Being a refugee or an asylum seeker in Turkey, particularly for Afghan refugees, is a vicious process full of enigmas in which the future is unpredictable. Afghan asylum seekers, whose numbers have reached half a million, declare that the procedures applied for other asylum seekers and refugees are not implemented for them. These people, who have taken refuge in Turkey, due to the ongoing civil war in their homeland, human rights violations, and probably because they run out of their reasons to live there, are waiting for their turn, with the hope of building a new future in another country.

These people have been waiting here to settle in a third country for over 10 years.
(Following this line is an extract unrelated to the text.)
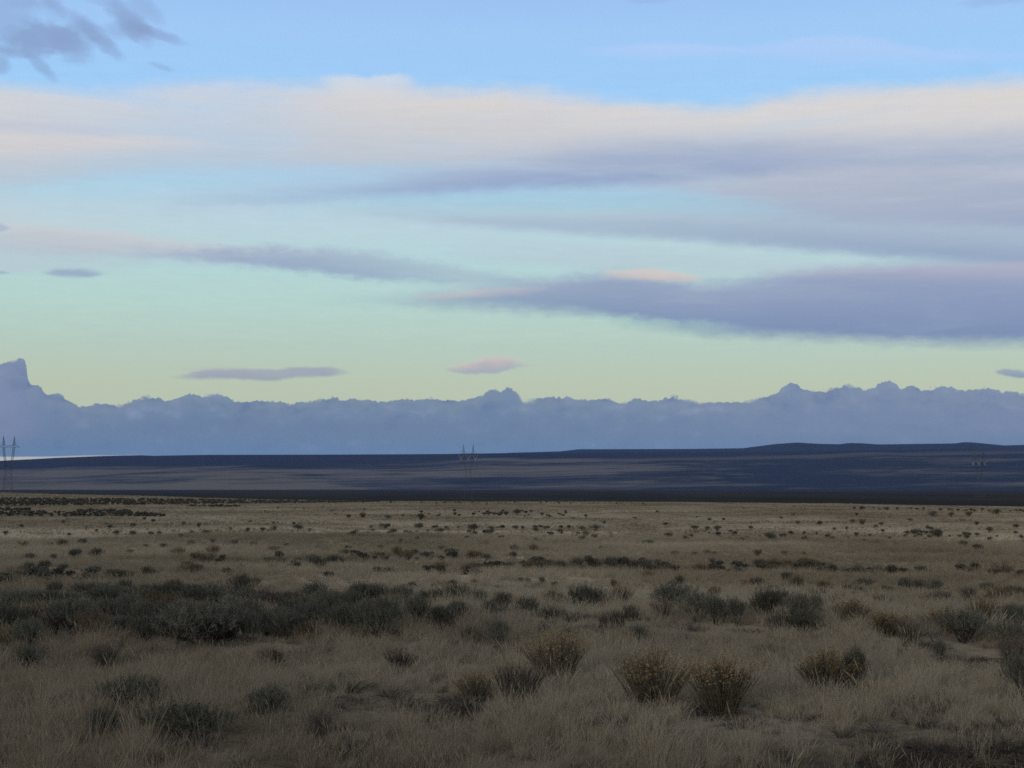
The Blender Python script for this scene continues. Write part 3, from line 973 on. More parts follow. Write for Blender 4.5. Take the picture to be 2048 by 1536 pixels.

Some of them lost their families, some of them died within this period, and some who came to Turkey at their mother’s knee and became adults here have been tested with poverty, discrimination, and death, every day. Their status deprives them of educational, social, economic spheres. The hope of going to any European country or another country where they can live a decent life on the one hand, suppresses their suffering and makes it bearable but on the other, turn the fragilities of their living conditions into habits. The state of living by waiting for the day when the doors will open to them seems to carry the Afghan refugees to Araf (Limbo), the land of people waiting to enter the house of ‘god’ and ‘be approved’ as described in the scriptures. As rootless, placeless, without past and presence, and with their faces turned to the future, they have been waiting for their acceptance documents for going to a third country.